Is Scotland still feart (to pay for independence)?

Things are looking good for the SNP in Scotland. They are well beyond the token revolutionary party of the seventies, and stand to gain up to 50 seats in the next parliament, if the latest polls are to be believed. Allan Little in the New Stateman asks whether Scots are prepared to follow through into real independence from the rest of the UK.

Salmond is a hard man to like, but he redefined Scottish nationalism. My colleague Andrew Marr calls it “internationalist nationalism”. When “Independence in Europe” became the party’s prevailing appeal, it seemed, suddenly, hardly “separatist” at all. This is a very odd kind of nationalist party. The independence it wants doesn’t really amount to “separation” at all, at least not in the Seventies sense. That, to those who love the Union, makes it all the more dangerous.

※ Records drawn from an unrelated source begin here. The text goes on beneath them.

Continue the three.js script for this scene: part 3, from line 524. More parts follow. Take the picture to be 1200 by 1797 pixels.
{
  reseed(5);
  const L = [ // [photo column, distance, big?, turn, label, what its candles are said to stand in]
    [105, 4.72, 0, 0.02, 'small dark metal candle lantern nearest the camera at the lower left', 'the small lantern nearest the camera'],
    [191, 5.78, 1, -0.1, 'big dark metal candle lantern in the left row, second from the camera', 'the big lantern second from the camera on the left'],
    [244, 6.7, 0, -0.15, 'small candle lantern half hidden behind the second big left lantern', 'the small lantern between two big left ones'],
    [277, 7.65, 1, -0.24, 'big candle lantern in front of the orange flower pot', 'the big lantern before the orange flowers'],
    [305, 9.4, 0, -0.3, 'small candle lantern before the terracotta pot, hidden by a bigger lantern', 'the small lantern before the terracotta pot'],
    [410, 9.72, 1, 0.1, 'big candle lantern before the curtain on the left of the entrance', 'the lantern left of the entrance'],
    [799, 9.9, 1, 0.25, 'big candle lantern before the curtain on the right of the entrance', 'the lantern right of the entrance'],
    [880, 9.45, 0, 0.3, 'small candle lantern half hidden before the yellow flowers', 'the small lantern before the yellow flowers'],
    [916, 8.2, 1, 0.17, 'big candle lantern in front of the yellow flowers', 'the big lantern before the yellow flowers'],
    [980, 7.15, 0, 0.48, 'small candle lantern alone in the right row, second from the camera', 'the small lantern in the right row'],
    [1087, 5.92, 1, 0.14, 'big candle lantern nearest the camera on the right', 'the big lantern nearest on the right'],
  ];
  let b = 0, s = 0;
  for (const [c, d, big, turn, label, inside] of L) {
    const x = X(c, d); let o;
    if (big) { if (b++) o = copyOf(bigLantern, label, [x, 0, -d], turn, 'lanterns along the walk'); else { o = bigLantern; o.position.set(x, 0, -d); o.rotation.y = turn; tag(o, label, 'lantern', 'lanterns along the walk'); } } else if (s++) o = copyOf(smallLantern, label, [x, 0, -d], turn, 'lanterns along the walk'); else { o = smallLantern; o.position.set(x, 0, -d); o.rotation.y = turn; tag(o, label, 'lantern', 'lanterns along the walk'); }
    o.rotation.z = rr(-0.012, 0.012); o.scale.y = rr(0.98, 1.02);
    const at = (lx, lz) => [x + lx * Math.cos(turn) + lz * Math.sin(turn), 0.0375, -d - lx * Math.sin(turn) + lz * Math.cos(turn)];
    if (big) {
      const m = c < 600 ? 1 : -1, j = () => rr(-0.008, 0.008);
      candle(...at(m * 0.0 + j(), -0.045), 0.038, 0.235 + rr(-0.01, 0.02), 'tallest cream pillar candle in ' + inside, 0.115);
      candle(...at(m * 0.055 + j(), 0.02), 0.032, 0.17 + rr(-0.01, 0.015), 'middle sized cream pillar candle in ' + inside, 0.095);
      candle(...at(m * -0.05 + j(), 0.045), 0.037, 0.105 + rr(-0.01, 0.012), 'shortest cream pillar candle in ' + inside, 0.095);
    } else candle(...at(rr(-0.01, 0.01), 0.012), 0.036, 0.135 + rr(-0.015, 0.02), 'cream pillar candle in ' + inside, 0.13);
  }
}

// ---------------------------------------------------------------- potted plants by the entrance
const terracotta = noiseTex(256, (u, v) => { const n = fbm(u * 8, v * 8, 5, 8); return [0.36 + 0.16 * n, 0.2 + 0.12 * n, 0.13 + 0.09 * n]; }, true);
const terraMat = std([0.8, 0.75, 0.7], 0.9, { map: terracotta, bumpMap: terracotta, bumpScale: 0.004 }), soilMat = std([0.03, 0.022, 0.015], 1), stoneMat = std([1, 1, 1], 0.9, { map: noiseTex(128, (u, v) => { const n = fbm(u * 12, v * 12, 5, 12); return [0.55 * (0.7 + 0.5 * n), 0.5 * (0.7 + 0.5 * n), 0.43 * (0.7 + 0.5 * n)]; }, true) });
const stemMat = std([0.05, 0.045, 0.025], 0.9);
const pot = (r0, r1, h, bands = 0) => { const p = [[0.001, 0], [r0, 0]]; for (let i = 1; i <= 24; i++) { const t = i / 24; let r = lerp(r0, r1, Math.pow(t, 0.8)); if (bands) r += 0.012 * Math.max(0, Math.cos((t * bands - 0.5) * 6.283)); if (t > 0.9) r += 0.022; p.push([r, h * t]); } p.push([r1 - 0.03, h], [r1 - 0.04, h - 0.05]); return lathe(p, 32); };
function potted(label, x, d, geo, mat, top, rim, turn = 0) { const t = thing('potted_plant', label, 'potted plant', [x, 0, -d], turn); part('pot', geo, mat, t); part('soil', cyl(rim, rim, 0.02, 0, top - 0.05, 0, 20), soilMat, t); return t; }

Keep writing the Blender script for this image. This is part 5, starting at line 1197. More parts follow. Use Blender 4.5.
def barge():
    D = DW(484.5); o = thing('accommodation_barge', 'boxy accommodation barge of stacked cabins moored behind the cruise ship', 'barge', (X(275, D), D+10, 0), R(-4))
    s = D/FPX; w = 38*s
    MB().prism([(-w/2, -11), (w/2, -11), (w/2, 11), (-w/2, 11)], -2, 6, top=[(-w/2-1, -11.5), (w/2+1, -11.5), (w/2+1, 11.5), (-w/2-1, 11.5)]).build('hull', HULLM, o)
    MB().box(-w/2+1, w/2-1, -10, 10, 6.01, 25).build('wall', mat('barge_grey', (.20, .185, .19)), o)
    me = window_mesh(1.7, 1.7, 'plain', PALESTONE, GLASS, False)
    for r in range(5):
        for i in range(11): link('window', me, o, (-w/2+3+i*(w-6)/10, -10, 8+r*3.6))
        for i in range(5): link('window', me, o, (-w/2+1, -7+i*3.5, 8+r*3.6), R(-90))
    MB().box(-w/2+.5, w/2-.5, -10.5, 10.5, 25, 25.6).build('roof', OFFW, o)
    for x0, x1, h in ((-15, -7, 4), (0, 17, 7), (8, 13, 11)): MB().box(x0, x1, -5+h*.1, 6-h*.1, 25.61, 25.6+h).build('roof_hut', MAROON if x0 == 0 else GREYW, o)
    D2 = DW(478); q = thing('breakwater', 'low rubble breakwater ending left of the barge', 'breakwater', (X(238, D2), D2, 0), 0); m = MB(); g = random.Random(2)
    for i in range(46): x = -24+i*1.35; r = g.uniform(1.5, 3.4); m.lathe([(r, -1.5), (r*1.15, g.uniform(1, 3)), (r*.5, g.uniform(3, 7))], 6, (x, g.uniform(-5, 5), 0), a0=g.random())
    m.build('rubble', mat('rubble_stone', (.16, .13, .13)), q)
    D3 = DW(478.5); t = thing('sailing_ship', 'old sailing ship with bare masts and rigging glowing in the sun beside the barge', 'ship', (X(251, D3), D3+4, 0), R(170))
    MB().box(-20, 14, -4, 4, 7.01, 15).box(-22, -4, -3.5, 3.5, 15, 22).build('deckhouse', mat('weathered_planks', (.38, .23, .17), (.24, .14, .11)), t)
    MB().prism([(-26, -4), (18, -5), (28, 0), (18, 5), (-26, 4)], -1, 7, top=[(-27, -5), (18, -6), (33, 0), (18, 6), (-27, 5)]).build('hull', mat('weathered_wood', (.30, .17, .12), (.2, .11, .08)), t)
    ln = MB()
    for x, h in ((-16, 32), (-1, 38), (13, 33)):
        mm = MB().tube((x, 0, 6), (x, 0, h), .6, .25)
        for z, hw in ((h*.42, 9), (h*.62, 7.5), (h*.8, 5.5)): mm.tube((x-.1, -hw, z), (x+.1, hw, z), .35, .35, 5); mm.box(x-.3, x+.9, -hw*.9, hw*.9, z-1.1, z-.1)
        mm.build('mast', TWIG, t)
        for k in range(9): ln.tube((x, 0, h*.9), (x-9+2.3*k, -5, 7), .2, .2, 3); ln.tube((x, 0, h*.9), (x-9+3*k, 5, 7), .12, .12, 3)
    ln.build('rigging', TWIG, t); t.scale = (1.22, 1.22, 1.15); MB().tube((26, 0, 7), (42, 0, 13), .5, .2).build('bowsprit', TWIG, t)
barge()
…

But the real challenge may be in the other direction:

In the Eighties, I often found an unpleasant pattern emerging when I argued about Scotland with English friends. A typical reaction came in two phases. The first was wounded disbelief: how could you treat us this way after all we’ve done for you? That would be followed by a petulant defiance: go then – we don’t care (subtext: you’ll soon come crying back). Now, English friends no longer seem hurt; they’re more likely to be bored or irritated by the endless indecision. In the Eighties, too, Scots complained of the “democratic deficit”. Opinion polls showed that the English sympathised with this, and support for Scottish devolution was sometimes higher in England than it was in Scotland. The English could see no harm in it if that was what the Scots wanted.

But they see harm in it now. Dilettante fellow Scots beware: one of the stereotypes of the English character is that they really do care about fair play. And there is a growing sense that the current settlement is not fair. It’s not just the West Lothian question. Why, when the UK Treasury pays the bill north as well as south of the border, should nurses in Scotland get their pay rise immediately while their counterparts in England and Wales have to wait till November? Whatever the rights and wrongs, a sense of unfairness is taking hold in England. It seems that the risk for the Union has shifted: the Scots may not be any more ready to vote for independence, but if they’re not careful they might be “pit oot”. Increasingly, the rest of the UK wants us to put up or shut up.

And:

It is time to acknowledge the elephant in the room. Scotland spends £11bn more a year in public money than it contributes in taxation. The unionist parties argue that that means an independent Scotland would have a huge hole in its budget. Although some high-profile entrepreneurs support independence, business leaders for the most part fear that an independent Scotland would have to raise taxes, causing a flight of industry and capital. The SNP says this £11bn figure doesn’t include oil revenues (which the UK Treasury does not count in Scotland’s total fiscal contribution) and argues that in the short term the North Sea would fill the hole. In the long term, the party also says, Scotland would have control of its own destiny and would be able to implement growth-promoting policies that aren’t currently available to the devolved Scottish Executive.

But the solution is not as implausible as it might seem . He cites Finland:

I went to Finland last year to make a film. The similarities were compelling: it is a nation of about four million people on the geographical periphery of Europe; it has a larger, more powerful neighbour with whom it was once joined in a union. But it doesn’t have an £11bn hole in its budget. Unlike Scotland, Finland can pay its own bills. How?

In 1991, when the Soviet Union collapsed, the Finnish economy went into free fall, shrinking at a rate of 10 per cent a month. Finland’s new government took drastic action to restructure the economy. Classically, things got worse before they got better. In little more than a decade, Finland found itself near the top of world league tables. Would this have been possible if it had not had control of its economic policy? A businessman who runs one of the world’s biggest internet security firms told me: “When I started in the late Eighties, Nokia was still making rubber boots. Our economy was based on wood pulp. We rent ed a small office in New York so we could claim that as our head office, even though our workforce was in Helsinki. We thought no one would take a Finnish high-tech company seriously.”

The telling line: “classically, things got worse before they got better”.